Current senator and future Judiciary Council Chair George Tepe ’14 unveiled a Senate project that he has been working on for the past few weeks: purchasing GPS’s for student use. Tepe thought it fitting that if we lend cars out to students, we should lend GPS’s as well. His idea was initially to have the GPS’s distributed to a student when they pick up the keys for a campus van from the police station. Unfortunately for Tepe, Campus Police seemed to be working on things that they found more important than distributing GPS’s to students. Fair enough. So he went to the good folks at Frost who said that they would be happy to check the systems out to students. While his idea started out as one that would only lend them to those renting campus vans, it has evolved into a something where any student can rent a GPS, which will be particularly helpful to seniors who need to drive to job interviews in other cities … student life initiatives for the win!
As you all probably know, Merrill Science Center and Davis Dormitory will both be torn down in the coming years to make way for a new science building. AAS President Saumitra Thakur ’11 came up with a great idea to both preserve our history and make a few bones while we’re at it: sell bricks from Merrill to alumni, particularly science students who likely spent the majority of their Saturday nights/time at Amherst in the building. The Senate loved the idea. Not as well received, however, was my idea to also sell alumni the bathroom tiles from Davis Dormitory … this would ensure a souvenir for many of the students who have never set foot in the science center!
Senator Alex Stein ’13 announced that the new Amherst website “Scrutiny,” which allows students to evaluate their professors online, should be ready by May 13. On a related note, a number of students have been meeting with the administration to advocate for stronger teacher evaluations (which would be done through the College, as opposed to Scrutiny, which would be optional and run by students) to be implemented in the coming years. Many feel that there is a strong need for stricter faculty evaluations, seeing as how we are the only college, compared to at least nine of our peer institutions, that does not require evaluations for tenured faculty. On an unrelated note, Stein, along with Senator Sara Gehrdes ’11, stressed the need for more social events that will engage a large cross-section of the campus. Their proposal? A foam party. The two hope to use AAS funds to throw a rager in a tent outside that would basically be filled with bubbles. Their goal is to get funding from the Budgetary Committee and do this within the next couple of weeks.

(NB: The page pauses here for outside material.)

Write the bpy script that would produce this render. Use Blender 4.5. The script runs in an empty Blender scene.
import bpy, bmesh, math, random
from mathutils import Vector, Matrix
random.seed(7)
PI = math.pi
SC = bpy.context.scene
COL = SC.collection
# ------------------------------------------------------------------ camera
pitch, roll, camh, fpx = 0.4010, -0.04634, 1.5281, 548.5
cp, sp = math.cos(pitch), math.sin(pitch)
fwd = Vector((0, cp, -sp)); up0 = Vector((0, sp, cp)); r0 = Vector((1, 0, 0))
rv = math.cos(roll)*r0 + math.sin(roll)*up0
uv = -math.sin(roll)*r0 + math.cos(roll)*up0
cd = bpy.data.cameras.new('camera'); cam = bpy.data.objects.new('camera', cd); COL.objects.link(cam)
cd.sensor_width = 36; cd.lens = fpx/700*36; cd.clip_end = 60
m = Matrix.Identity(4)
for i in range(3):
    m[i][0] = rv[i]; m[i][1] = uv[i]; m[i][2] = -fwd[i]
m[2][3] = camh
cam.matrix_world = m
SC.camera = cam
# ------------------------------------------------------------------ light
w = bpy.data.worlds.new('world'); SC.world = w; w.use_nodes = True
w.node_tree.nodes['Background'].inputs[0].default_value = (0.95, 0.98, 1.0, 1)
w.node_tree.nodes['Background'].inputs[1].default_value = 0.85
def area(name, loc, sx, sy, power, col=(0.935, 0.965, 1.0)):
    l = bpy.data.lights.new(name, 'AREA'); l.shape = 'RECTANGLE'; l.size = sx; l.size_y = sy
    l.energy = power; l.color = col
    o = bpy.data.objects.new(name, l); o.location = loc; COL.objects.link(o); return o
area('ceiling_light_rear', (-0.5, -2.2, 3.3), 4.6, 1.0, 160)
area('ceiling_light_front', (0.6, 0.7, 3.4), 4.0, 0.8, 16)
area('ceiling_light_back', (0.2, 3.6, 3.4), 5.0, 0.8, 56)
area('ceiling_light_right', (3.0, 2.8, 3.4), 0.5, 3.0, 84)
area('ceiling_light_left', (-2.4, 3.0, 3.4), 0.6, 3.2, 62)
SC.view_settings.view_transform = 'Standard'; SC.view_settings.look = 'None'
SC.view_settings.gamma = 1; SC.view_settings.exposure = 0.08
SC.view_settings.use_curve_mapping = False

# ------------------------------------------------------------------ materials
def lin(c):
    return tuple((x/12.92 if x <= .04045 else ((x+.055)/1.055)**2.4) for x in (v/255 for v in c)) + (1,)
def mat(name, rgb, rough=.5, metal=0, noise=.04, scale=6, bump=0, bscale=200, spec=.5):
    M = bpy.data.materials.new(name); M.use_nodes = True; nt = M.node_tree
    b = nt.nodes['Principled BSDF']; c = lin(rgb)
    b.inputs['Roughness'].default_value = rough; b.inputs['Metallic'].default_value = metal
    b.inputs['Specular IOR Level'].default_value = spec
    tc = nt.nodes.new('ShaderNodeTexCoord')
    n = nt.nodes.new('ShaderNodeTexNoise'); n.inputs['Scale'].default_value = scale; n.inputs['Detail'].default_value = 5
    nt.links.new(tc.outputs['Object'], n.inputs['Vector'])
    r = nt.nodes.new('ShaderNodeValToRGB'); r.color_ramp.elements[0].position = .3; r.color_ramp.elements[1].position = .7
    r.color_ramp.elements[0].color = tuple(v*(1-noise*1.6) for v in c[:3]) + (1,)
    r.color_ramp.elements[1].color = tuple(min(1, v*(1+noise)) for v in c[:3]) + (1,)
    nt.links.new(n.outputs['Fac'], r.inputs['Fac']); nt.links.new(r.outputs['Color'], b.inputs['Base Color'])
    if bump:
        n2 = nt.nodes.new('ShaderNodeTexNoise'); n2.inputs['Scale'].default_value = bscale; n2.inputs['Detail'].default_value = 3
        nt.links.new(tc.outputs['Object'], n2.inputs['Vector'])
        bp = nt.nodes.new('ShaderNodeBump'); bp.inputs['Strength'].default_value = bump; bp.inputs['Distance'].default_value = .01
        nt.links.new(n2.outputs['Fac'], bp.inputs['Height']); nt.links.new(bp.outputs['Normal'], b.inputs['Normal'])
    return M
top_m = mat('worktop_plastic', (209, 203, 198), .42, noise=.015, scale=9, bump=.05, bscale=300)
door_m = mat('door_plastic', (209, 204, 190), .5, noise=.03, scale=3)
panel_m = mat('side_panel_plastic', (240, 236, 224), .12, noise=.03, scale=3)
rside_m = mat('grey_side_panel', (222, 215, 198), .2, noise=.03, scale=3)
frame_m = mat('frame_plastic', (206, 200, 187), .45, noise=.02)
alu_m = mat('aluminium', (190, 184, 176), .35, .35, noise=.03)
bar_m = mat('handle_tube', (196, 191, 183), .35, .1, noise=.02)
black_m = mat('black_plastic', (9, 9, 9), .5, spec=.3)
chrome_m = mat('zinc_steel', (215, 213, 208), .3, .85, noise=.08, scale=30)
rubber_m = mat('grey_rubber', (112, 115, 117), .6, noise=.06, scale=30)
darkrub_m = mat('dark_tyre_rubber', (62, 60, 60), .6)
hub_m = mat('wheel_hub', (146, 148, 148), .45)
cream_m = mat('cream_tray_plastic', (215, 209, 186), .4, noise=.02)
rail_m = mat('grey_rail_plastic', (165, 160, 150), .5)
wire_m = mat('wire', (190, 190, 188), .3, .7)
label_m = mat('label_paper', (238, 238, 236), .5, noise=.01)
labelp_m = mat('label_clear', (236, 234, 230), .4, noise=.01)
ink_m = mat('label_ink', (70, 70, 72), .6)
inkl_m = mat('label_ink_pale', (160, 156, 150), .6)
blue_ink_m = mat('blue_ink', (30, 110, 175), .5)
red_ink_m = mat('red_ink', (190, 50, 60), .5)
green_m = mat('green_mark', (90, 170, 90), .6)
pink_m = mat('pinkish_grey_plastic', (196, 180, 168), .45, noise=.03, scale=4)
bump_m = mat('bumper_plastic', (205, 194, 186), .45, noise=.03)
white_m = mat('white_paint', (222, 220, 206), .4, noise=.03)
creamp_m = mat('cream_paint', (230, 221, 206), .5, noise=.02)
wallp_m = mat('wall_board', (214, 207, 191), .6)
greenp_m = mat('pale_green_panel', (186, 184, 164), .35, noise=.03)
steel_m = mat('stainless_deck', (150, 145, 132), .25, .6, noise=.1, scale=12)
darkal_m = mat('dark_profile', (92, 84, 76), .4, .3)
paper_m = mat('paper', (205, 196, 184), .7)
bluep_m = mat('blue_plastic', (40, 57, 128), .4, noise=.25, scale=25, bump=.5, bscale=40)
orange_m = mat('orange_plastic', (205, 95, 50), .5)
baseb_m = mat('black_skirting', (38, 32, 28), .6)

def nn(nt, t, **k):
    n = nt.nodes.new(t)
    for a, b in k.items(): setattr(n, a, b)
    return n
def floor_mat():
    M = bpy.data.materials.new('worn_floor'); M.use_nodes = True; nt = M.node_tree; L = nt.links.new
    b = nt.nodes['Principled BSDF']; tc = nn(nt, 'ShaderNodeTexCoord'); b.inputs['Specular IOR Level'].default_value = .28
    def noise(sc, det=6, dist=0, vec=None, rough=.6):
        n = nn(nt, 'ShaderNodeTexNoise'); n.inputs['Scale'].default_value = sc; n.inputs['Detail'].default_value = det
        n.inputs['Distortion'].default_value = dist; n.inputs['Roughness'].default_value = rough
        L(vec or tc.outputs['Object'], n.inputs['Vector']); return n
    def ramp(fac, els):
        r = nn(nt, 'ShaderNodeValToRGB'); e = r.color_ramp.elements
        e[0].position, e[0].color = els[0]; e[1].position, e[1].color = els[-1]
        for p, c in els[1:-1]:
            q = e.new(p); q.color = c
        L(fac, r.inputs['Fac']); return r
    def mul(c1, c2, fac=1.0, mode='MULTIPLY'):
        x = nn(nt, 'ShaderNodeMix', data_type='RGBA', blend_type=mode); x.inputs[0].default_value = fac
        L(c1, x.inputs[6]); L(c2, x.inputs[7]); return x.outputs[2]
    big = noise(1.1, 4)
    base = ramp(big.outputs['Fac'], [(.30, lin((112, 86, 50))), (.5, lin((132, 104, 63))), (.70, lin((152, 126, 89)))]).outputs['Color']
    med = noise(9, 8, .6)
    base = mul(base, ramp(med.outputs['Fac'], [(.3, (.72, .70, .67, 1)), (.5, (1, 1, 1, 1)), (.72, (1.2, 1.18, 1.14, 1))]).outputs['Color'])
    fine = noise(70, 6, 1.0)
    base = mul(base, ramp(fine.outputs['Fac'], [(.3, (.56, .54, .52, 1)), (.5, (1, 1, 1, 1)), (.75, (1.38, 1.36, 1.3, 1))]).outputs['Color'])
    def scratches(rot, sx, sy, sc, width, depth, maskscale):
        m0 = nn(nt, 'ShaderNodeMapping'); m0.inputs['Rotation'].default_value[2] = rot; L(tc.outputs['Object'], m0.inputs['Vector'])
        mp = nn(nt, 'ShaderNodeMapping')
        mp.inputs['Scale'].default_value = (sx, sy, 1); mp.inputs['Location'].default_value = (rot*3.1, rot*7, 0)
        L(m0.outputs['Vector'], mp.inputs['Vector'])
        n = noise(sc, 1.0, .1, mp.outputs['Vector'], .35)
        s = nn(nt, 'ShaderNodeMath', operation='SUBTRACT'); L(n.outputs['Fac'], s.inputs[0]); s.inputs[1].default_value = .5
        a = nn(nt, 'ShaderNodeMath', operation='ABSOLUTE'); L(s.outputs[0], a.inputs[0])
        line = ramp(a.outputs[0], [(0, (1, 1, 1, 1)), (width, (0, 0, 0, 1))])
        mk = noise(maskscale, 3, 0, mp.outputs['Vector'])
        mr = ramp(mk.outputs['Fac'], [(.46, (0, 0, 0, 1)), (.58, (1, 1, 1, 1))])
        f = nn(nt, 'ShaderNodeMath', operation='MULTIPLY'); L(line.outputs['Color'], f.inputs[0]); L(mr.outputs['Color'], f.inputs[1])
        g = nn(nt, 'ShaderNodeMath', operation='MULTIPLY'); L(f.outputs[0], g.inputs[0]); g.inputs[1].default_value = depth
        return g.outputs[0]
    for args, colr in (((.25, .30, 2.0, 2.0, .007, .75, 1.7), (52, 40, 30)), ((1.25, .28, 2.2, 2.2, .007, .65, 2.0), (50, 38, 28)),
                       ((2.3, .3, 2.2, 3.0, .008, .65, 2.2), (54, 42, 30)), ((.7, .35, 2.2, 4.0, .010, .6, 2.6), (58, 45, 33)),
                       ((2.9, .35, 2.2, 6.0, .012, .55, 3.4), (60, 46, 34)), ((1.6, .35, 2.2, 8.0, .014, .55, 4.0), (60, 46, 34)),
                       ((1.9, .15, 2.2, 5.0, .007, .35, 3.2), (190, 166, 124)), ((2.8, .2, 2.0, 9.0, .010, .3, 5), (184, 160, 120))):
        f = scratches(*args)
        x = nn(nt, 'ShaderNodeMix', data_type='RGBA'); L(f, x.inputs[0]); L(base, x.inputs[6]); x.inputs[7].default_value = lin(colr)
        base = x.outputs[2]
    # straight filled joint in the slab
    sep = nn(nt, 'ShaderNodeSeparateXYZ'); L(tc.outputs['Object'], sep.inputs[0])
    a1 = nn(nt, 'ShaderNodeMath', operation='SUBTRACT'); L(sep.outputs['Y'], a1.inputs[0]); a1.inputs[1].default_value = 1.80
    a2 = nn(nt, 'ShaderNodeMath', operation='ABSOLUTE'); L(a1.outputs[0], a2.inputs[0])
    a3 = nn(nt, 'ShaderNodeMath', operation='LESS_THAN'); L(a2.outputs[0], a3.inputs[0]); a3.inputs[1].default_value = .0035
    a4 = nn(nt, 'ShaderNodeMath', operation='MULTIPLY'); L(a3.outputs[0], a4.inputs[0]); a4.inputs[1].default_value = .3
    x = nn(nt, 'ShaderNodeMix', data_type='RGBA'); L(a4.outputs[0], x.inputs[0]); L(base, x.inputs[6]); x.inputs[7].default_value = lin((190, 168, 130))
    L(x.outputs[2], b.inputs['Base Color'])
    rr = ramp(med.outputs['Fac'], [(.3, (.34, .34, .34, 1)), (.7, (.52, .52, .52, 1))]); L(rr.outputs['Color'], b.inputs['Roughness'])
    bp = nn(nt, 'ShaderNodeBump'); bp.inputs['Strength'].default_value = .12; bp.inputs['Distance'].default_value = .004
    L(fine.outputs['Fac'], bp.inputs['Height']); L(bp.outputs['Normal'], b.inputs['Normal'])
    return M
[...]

One of the more unresolved discussions we had at Monday night’s meeting, led by senator Sam Bell ’11, pertained to an abundance of student security and campus police at Amherst parties, the latter of which, Bell thinks, is too much. The main point he made is that with the increasing campus police presence at parties, we have been shifting away from a culture that advocates drinking as something that should be “sustainable, safe and social,” to a greater crackdown in general. This is a tough issue because while underage drinking is, of course, against the law, the College has often seemed to take a relaxed approach to punishment as long as students do it safely. So this begs the question: are campus police actually stricter than they used to be? And if so, is there reason to be (in other words, has the culture of drinking here at Amherst changed)? Personally, I have not seen many signs that would point in any particular direction for either question, but these are the sorts of conversations that students should be engaging in. This is the type of thing that affects all (well, many) of us.
Finally, the student body will be voting on a new Constitution this Friday. I strongly urge you to vote NO on it. Here’s why:
1) Under the new Constitution, the student body will no longer get to elect any officers other than the AAS President. Instead, the President will get to appoint the rest of the Executive Board such as a Treasurer, Secretary and Judiciary Chair. I personally think this is undemocratic and puts too much power in the hands of one student.
2) This Constitution was written by a single student. I feel that a new Constitution should be created from the opinions of a broad spectrum of students consisting of both senators and non-senators of all classes.
3) This new Constitution is really just an outline of what a Constitution could be, and would not work unless we pass tons of by-laws in addition. I ran for AAS President on a platform of implementing student life initiatives and I, along with other senators, have a number of great ideas we want to work on. But if this new Constitution passes, we will devote the majority of next year’s meetings to formulating and debating by-laws for the Constitution and have little time to actually talk about student life issues. The AAS needs to be about student life.
While there are a number of flaws with our current Constitution, this new one is not an adequate solution. Vote NO!